Power Couple

She’s smart, beautiful, and has a quick temper. He’s tall, charming, and prone to sticking his foot in his mouth. Meet Barbara and Dwaine Caraway, the couple who found love—and profit—at City Hall.

She’s beautiful, smart, and has a quick temper. He’s tall, charming, and prone to sticking his foot in his mouth.

He helped her get elected in 1993 to the Dallas City Council in a stunning upset of an incumbent and ran her three subsequent campaigns. She returned the favor by appointing him repeatedly to the Park Board.

This month, Barbara Mallory Caraway, 45, will not be running for the city council for the first time in 10 years, forced off by term limits. But a Caraway is on the ballot: 49-year-old Dwaine is running for his wife’s spot, fulfilling the prophecy one anonymous council member made to Laura Miller in 1995: “As far as we’re concerned, she just keeps the chair warm for Dwaine.”

Barbara and Dwaine first met in the 1970s when both were students at Texas Southern University. He grew up in South Dallas; she was raised in Amarillo. But they didn’t become a duo until 1993 when Barbara, working as a radio announcer, was assigned to produce broadcasts of the Pylon Salesmanship Club, a black businessman’s group Dwaine belongs to.

Since 1993, when he engineered her victory, they’ve been a tag team, infuriating Old Guard black activists and raising eyebrows over repeated financial improprieties.

City Hall insiders call Barbara a diligent and fair-minded council member whose blind spot is her “albatross” of a husband. The two have given their detractors plenty of ammo in the last eight years. Some say they have turned into a walking advertisement of how Dallas City Council seats can be used for personal gain.

• Dwaine took an all-expenses-paid beach trip to Mexico, courtesy of Burch Management, the owners of topless bars in Barbara’s district who have been embroiled in constant disputes with the city.

• Dwaine borrowed $25,000 from the Southern Dallas Development Corporation, which receives city funds, then defaulted on the note.

• Barbara nominated Dwaine for the Olympics 2012 committee; when director Tom Luce declined Dwaine’s appointment, she wrote a letter to Luce, copying the city council, that demanded to know the criteria for selection.

• Barbara named Dwaine her appointee to the city ethics task force, which was studying nepotism among other issues. (When that caused a brouhaha, he withdrew.) The city’s new ethics rules include a clause allowing relatives to serve on minor boards, known informally as the “Dwaine Caraway Amendment.”

• In 1999, Barbara paid her husband more than $16,000 in campaign money for consulting fees and billboards.

• A lawsuit filed last year by the owner of a management company at city-owned Red Bird Airport alleged that the Caraways worked “in tandem” to take over his business and retaliated by having the city cancel its lease when the owner refused to go along.

In every case, like another famous political couple, the Caraways denied any impropriety and shrugged off the criticism as politically motivated.

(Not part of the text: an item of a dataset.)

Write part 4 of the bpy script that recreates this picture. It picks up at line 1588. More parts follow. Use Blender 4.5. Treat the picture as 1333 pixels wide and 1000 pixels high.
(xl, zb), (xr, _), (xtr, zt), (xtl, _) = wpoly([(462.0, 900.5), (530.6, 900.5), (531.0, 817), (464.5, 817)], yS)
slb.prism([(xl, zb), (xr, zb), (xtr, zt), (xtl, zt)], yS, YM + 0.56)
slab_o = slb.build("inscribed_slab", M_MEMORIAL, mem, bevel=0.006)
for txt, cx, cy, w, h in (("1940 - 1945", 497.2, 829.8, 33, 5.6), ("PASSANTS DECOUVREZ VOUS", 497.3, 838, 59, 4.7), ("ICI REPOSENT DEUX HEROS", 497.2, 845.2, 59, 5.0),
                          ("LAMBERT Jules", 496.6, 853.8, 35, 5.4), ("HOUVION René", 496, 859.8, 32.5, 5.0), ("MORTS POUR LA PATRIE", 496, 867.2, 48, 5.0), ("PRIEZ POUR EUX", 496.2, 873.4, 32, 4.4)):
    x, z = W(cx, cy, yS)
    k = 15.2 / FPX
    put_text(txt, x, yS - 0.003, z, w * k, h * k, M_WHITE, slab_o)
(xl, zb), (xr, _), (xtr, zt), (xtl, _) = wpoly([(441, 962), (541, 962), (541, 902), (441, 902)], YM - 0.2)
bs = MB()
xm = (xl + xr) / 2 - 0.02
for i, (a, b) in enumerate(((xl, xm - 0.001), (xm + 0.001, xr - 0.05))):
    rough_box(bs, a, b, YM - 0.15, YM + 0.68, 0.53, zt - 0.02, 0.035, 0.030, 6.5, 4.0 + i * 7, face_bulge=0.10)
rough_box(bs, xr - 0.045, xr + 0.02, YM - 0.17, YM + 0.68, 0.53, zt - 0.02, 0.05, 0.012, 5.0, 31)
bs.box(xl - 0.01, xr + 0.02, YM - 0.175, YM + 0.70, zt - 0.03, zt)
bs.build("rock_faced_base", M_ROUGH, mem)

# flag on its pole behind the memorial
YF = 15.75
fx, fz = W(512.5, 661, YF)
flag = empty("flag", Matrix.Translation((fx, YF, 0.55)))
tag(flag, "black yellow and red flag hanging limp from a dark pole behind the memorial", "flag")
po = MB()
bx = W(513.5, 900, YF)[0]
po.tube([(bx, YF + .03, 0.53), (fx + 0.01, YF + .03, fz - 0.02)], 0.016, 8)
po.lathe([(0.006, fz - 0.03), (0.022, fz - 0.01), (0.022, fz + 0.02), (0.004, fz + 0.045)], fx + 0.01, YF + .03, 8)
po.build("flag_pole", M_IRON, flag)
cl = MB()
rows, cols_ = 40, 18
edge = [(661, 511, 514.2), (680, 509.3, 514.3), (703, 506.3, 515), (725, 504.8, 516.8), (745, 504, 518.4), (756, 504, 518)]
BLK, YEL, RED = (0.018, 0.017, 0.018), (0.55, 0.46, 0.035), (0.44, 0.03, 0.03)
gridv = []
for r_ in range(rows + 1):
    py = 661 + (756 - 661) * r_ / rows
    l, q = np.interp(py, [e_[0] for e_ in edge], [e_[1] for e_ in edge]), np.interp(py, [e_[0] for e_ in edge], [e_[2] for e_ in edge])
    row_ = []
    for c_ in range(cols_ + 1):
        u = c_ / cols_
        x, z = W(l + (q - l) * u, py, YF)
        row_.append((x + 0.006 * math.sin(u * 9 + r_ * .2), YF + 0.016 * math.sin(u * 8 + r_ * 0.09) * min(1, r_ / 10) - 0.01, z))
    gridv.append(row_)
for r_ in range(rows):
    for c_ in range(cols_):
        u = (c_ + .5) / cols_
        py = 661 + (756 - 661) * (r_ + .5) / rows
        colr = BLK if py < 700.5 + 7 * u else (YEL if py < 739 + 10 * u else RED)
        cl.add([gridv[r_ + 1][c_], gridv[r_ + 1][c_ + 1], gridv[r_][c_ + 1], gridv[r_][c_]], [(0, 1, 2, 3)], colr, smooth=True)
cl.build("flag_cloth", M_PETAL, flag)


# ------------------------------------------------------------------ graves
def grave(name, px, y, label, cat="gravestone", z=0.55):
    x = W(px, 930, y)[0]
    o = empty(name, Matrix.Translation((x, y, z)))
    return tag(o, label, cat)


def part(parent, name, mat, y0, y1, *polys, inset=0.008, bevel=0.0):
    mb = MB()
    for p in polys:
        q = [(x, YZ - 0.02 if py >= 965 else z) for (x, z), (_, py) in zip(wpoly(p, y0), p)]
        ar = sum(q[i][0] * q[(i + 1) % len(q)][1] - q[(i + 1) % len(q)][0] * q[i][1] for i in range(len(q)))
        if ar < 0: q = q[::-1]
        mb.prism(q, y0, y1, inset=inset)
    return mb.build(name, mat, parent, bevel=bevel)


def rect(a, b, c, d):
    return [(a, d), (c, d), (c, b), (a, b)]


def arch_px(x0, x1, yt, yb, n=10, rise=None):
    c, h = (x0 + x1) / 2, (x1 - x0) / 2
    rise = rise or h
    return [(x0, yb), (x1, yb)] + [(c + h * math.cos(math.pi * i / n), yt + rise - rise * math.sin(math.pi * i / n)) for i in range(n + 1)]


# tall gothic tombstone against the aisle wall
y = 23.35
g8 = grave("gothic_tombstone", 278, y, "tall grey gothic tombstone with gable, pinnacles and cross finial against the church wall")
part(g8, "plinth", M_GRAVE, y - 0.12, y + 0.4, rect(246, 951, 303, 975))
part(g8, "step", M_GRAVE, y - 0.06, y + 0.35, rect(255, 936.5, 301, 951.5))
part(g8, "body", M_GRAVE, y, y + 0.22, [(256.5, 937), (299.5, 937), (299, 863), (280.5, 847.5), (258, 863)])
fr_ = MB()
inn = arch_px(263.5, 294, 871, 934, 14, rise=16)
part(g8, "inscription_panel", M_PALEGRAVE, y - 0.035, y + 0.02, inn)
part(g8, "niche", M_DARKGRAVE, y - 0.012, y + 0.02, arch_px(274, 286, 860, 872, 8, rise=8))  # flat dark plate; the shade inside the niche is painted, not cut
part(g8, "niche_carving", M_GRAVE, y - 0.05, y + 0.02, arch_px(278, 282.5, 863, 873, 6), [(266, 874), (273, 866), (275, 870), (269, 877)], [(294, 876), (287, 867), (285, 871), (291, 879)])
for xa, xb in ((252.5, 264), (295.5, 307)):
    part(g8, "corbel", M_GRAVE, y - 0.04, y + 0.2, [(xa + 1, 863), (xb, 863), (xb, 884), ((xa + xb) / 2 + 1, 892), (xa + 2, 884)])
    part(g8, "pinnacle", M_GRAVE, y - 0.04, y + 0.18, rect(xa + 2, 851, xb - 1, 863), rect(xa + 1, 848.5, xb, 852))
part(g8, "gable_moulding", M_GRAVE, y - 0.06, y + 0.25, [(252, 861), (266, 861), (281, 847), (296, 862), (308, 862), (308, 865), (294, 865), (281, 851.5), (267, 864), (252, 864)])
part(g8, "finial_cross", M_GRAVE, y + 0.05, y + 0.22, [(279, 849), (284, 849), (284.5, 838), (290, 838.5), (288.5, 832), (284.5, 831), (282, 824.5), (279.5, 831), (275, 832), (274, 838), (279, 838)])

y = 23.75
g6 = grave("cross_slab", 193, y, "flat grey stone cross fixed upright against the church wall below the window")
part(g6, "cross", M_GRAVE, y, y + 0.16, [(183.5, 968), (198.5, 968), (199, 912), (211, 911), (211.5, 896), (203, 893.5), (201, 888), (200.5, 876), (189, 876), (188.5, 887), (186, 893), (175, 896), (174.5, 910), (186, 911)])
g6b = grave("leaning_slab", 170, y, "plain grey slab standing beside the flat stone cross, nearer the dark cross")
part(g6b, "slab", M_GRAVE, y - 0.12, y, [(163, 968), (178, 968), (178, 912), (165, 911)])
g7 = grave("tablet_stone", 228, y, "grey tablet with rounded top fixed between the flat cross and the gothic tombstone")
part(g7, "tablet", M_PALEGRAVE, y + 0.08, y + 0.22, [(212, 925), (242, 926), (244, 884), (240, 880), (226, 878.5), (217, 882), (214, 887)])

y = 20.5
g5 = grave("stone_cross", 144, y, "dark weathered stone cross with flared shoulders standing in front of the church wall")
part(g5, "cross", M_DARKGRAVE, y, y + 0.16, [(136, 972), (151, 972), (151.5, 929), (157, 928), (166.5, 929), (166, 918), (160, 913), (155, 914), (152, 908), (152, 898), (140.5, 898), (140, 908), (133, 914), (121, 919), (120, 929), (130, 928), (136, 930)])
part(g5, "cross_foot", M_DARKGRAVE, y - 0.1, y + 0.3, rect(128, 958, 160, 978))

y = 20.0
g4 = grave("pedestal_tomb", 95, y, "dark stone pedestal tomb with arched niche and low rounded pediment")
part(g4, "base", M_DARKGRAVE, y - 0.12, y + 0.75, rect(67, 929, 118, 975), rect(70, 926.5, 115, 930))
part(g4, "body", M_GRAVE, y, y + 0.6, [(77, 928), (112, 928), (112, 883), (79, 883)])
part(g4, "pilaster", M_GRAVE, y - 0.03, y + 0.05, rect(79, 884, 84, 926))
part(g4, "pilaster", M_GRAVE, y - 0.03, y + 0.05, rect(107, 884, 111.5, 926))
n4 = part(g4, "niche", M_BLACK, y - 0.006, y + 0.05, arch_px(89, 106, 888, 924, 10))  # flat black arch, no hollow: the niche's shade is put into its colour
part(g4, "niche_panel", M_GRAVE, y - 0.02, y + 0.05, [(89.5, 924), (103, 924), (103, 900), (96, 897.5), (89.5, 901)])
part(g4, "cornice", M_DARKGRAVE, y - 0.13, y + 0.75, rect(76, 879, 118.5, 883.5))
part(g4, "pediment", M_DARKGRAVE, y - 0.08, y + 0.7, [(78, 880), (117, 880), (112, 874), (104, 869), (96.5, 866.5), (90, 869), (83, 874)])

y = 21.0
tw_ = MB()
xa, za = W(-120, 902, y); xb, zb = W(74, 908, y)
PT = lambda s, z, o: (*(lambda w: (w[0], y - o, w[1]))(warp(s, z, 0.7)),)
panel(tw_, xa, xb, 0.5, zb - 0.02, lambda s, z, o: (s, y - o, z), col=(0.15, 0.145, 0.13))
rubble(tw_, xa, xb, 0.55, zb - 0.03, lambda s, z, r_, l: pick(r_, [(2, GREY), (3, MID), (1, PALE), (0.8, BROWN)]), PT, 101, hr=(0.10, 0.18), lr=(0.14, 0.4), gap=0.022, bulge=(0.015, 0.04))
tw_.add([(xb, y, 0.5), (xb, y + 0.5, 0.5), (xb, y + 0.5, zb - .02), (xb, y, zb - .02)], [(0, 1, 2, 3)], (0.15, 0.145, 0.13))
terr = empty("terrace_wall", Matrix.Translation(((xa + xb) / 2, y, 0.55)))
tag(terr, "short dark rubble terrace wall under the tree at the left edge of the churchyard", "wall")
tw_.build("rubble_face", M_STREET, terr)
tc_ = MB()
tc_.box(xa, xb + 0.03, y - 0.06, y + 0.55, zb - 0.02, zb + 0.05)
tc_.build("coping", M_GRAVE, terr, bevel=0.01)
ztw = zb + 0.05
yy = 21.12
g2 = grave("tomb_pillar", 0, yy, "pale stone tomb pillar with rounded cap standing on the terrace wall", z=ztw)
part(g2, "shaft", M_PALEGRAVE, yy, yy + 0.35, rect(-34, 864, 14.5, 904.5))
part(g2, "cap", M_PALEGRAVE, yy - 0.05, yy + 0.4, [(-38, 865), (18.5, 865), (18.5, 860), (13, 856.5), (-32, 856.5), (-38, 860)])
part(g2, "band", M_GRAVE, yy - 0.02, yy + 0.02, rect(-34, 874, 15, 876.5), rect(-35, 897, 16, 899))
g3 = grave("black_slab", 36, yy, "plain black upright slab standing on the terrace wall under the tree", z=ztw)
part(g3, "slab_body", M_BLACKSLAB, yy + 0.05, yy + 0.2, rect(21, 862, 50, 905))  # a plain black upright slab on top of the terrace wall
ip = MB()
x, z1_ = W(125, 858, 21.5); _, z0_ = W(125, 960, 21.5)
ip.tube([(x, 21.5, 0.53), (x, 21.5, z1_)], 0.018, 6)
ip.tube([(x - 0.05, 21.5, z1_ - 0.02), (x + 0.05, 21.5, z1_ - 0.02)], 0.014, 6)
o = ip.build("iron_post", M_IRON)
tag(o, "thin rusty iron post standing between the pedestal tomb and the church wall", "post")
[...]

When Barbara first appointed Dwaine to the Park Board in 1993, he was not yet her husband. (Dwaine, as Laura Miller ungraciously pointed out in the Observer, had neglected to tell Barbara when he proposed that he was still married; he quickly filed for divorce and they wed in late 1994.) Dwaine proved to be an energetic, if bull-headed, Park Board member, spearheading the $3 million reconstruction of the city’s Cedar Crest Golf Course club house. It’s pork-barrel politics that constituents like: big, bold, and in their neighborhood.

That’s also a description of Dwaine: big, bold, and in your face. Last summer, during the Pylon’s weekly luncheon, broadcast on cable TV, Dwaine responded to two female critics—one a black woman married to a white man—by calling them “cockroaches.” He compared blacks who marry whites and castigate other African Americans to drug dealers who prey on black children. “Eventually we are going to have to exterminate them intelligently and move our community forward,” Dwaine said. Civic leaders were flabbergasted: what if an Anglo candidate had suggested exterminating blacks who intermarry with whites?

Dwaine quickly toned down the rhetoric and now insists he has no problem with interracial marriages and can work with people of all races. Meanwhile, the tag team has switched roles. Barbara is toiling away at Dwaine’s campaign office, while he is out pressing the flesh.

At his campaign office, Barbara takes a moment from stuffing envelopes and looks up at her mate with an unabashed glow in her eyes. Using her sincerest speaking-to-a-reporter tone, Barbara says, “His big strength is his commitment to the community having a voice at City Hall.”

Now, if he can just keep that foot out of his mouth—and his hands in his pockets.